1. Bias is not all or nothing.

2. There is a large degree of commonality about baseline ethics and quality of life. Polarization accentuates wedge issues disproportionately.

3. There are classes of statements which can be factually assessed.

4. Don’t let the perfect be the enemy of the good. A step in the right direction combined with other forces can make a positive difference.

1 comments

My objection isn't that its good but not perfect, I don't think itd be good at all. So far everyone who's tried to be a neutral arbiter of truth has been a political hack, like politifact and groups like that. Training the public to trust things just because they got a good score from some agency is not going to improve their ability to think critically and be informed, the false sense of legitimacy (and the ability to apply the rules unevenly to make your enemies look illegitimate) would make the problem even more odious
What if the agency included a detailed description of the high quality thinking process (assuming they had one, no current sites do) that led to the conclusion, in turn teaching people how to think?

This comment section, in this smarter than usual community, is chock full of lazy, heuristic thinking. We can't even try to not make errors on certain/most subjects, it is our nature, suggesting we do not is socially punished.

That would help, laying out the process used to reach the conclusion in a clear methodical way would be essential. But in general it feels like a technical solution to a social problem- so much of what goes on in the world isn't clear or methodical, so many events that cant possibly be quantified or verified 100% by a third party- and setting the expectation that they can is IMO placing too much trust in the journalistic process. The reader should always have a seed of doubt, always question the motives of the messenger, and I just don't want that doubt to be assuaged while its still warranted.

This approach may work well for reporting that deals with data and science, things that can be incontrovertibly proven, which counts for a lot. But I think that same approach might fall apart when applied to reporting on complex social and political issues.

Then again, the camera has been a technical solution to the same social problem to some extent. Vietnam was a culture shock for a lot of Americans because they could see real firsthand footage of the events for a change, and that increase in awareness through reporting caused a social reckoning. So maybe its just a question of visibility, seeing is believing

> But in general it feels like a technical solution to a social problem- so much of what goes on in the world isn't clear or methodical, so many events that cant possibly be quantified or verified 100% by a third party- and setting the expectation that they can is IMO placing too much trust in the journalistic process. The reader should always have a seed of doubt, always question the motives of the messenger, and I just don't want that doubt to be assuaged while its still warranted.
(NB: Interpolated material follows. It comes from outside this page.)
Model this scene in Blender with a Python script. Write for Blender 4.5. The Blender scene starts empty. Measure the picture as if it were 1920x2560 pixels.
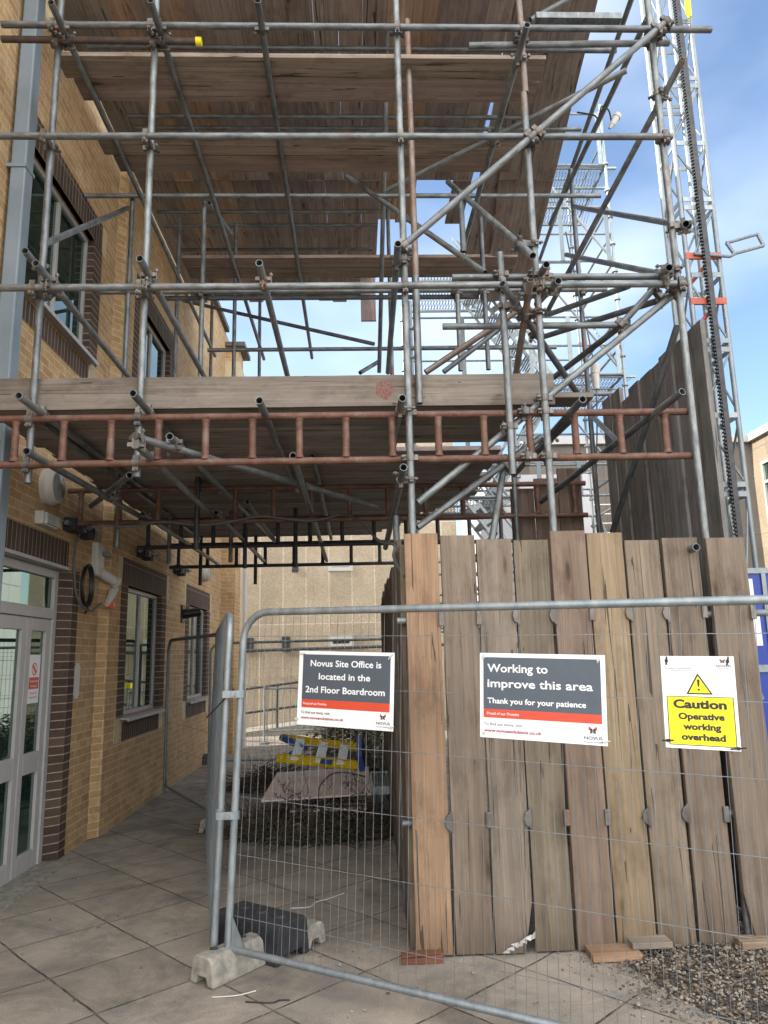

I think it would be a good thing if people were introduced to the concept of the unknown, and learned for the first time in their life to be able to reliably identify it.

And it wouldn't be journalists doing this work, this would have to be an entirely new job role, blending skills from several disciplines (philosophy, psychology, geopolitics, etc).

If a rater has a clear set of evaluation criteria and a moderation log, does that do enough to change your view on the value add?
Maybe- there are just so many variables, and the trust has been so eroded already. It'd have to be super strict for me to be on board, to the point where it's less journalism and more technical writing. "Just the facts ma'am" to the extreme, every sentence is a statement of verifiable fact- no conjecture or interpretation, all that is left to the reader. You won't get many clicks that way, though.